┌──
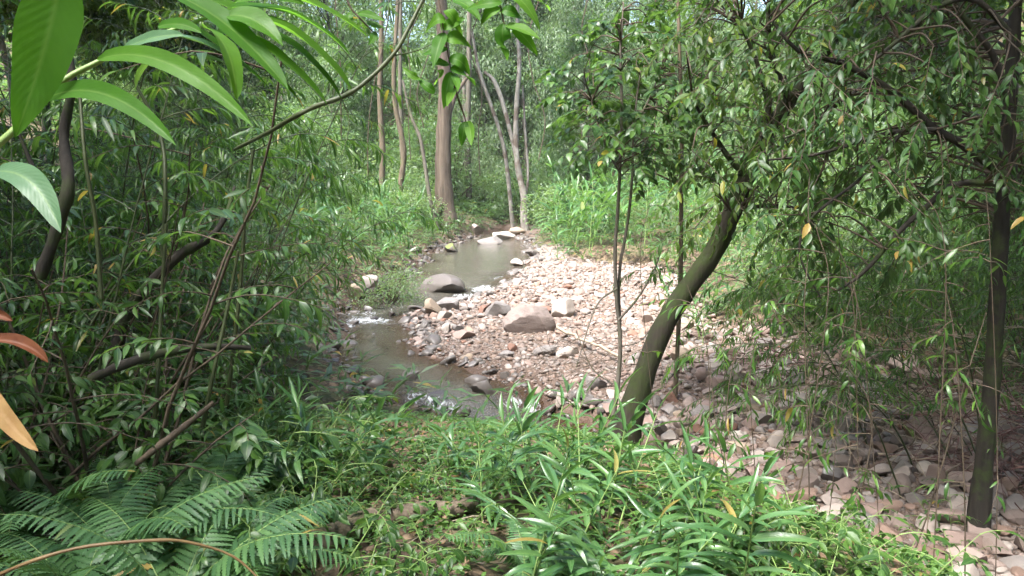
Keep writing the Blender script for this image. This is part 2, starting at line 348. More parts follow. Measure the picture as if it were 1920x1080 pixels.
M['gravel'] = ground_mat('gravel_bed', True); M['soil'] = ground_mat('forest_floor', False)

def water_mat():
    m, nt, out = new_mat('stream_water')
    geo = N(nt, 'ShaderNodeNewGeometry'); pos = geo.outputs['Position']
    at = N(nt, 'ShaderNodeAttribute', attribute_name='lf'); sx = N(nt, 'ShaderNodeSeparateXYZ'); nt.links.new(at.outputs['Vector'], sx.inputs[0])
    mp = N(nt, 'ShaderNodeMapping'); mp.inputs['Scale'].default_value = (1, 0.75, 1); nt.links.new(pos, mp.inputs[0])
    n1 = noise(nt, 3.5, 4, 0.6, mp.outputs[0], 0.6); n2 = noise(nt, 13, 4, 0.65, mp.outputs[0], 0.5)
    hgt = math_(nt, 'ADD', n1, math_(nt, 'MULTIPLY', n2, 0.45))
    bp = N(nt, 'ShaderNodeBump'); bp.inputs['Distance'].default_value = 0.05
    setin(nt, bp.inputs['Strength'], maprange(nt, sx.outputs[1], 0, 1, 0.10, 0.95)); nt.links.new(hgt, bp.inputs['Height'])
    p = N(nt, 'ShaderNodeBsdfPrincipled'); p.inputs['Base Color'].default_value = (0.085, 0.078, 0.064, 1); p.inputs['Roughness'].default_value = 0.06
    p.inputs['IOR'].default_value = 1.33; p.inputs['Specular IOR Level'].default_value = 0.6
    nt.links.new(bp.outputs[0], p.inputs['Normal'])
    tr = N(nt, 'ShaderNodeBsdfTransparent'); tr.inputs[0].default_value = (0.72, 0.62, 0.48, 1)
    fr = N(nt, 'ShaderNodeFresnel'); fr.inputs[0].default_value = 1.33; nt.links.new(bp.outputs[0], fr.inputs['Normal'])
    m1 = N(nt, 'ShaderNodeMixShader'); setin(nt, m1.inputs[0], math_(nt, 'MULTIPLY', math_(nt, 'SUBTRACT', 1.0, fr.outputs[0], True), sx.outputs[2]))
    nt.links.new(p.outputs[0], m1.inputs[1]); nt.links.new(tr.outputs[0], m1.inputs[2])
    # white water where the stream falls over stones
    mp2 = N(nt, 'ShaderNodeMapping'); mp2.inputs['Scale'].default_value = (2.2, 0.9, 1); nt.links.new(pos, mp2.inputs[0])
    n3 = noise(nt, 5.5, 6, 0.72, mp2.outputs[0], 1.2)
    fo = maprange(nt, math_(nt, 'ADD', math_(nt, 'MULTIPLY', sx.outputs[0], 0.55), math_(nt, 'MULTIPLY', n3, 1.0)), 0.95, 1.28)
    fd = N(nt, 'ShaderNodeBsdfPrincipled'); fd.inputs['Base Color'].default_value = (0.82, 0.84, 0.86, 1); fd.inputs['Roughness'].default_value = 0.5
    nt.links.new(bp.outputs[0], fd.inputs['Normal'])
    m2 = N(nt, 'ShaderNodeMixShader'); setin(nt, m2.inputs[0], fo); nt.links.new(m1.outputs[0], m2.inputs[1]); nt.links.new(fd.outputs[0], m2.inputs[2])
    nt.links.new(m2.outputs[0], out.inputs[0])
    return m
M['water'] = water_mat()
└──
What you need to do ▸
Without including any pictures, print all of the material exactly as given.

Answer for the task ▸
Keep writing the Blender script for this image. This is part 2, starting at line 348. More parts follow. Measure the picture as if it were 1920x1080 pixels.
M['gravel'] = ground_mat('gravel_bed', True); M['soil'] = ground_mat('forest_floor', False)

def water_mat():
    m, nt, out = new_mat('stream_water')
    geo = N(nt, 'ShaderNodeNewGeometry'); pos = geo.outputs['Position']
    at = N(nt, 'ShaderNodeAttribute', attribute_name='lf'); sx = N(nt, 'ShaderNodeSeparateXYZ'); nt.links.new(at.outputs['Vector'], sx.inputs[0])
    mp = N(nt, 'ShaderNodeMapping'); mp.inputs['Scale'].default_value = (1, 0.75, 1); nt.links.new(pos, mp.inputs[0])
    n1 = noise(nt, 3.5, 4, 0.6, mp.outputs[0], 0.6); n2 = noise(nt, 13, 4, 0.65, mp.outputs[0], 0.5)
    hgt = math_(nt, 'ADD', n1, math_(nt, 'MULTIPLY', n2, 0.45))
    bp = N(nt, 'ShaderNodeBump'); bp.inputs['Distance'].default_value = 0.05
    setin(nt, bp.inputs['Strength'], maprange(nt, sx.outputs[1], 0, 1, 0.10, 0.95)); nt.links.new(hgt, bp.inputs['Height'])
    p = N(nt, 'ShaderNodeBsdfPrincipled'); p.inputs['Base Color'].default_value = (0.085, 0.078, 0.064, 1); p.inputs['Roughness'].default_value = 0.06
    p.inputs['IOR'].default_value = 1.33; p.inputs['Specular IOR Level'].default_value = 0.6
    nt.links.new(bp.outputs[0], p.inputs['Normal'])
    tr = N(nt, 'ShaderNodeBsdfTransparent'); tr.inputs[0].default_value = (0.72, 0.62, 0.48, 1)
    fr = N(nt, 'ShaderNodeFresnel'); fr.inputs[0].default_value = 1.33; nt.links.new(bp.outputs[0], fr.inputs['Normal'])
    m1 = N(nt, 'ShaderNodeMixShader'); setin(nt, m1.inputs[0], math_(nt, 'MULTIPLY', math_(nt, 'SUBTRACT', 1.0, fr.outputs[0], True), sx.outputs[2]))
    nt.links.new(p.outputs[0], m1.inputs[1]); nt.links.new(tr.outputs[0], m1.inputs[2])
    # white water where the stream falls over stones
    mp2 = N(nt, 'ShaderNodeMapping'); mp2.inputs['Scale'].default_value = (2.2, 0.9, 1); nt.links.new(pos, mp2.inputs[0])
    n3 = noise(nt, 5.5, 6, 0.72, mp2.outputs[0], 1.2)
    fo = maprange(nt, math_(nt, 'ADD', math_(nt, 'MULTIPLY', sx.outputs[0], 0.55), math_(nt, 'MULTIPLY', n3, 1.0)), 0.95, 1.28)
    fd = N(nt, 'ShaderNodeBsdfPrincipled'); fd.inputs['Base Color'].default_value = (0.82, 0.84, 0.86, 1); fd.inputs['Roughness'].default_value = 0.5
    nt.links.new(bp.outputs[0], fd.inputs['Normal'])
    m2 = N(nt, 'ShaderNodeMixShader'); setin(nt, m2.inputs[0], fo); nt.links.new(m1.outputs[0], m2.inputs[1]); nt.links.new(fd.outputs[0], m2.inputs[2])
    nt.links.new(m2.outputs[0], out.inputs[0])
    return m
M['water'] = water_mat()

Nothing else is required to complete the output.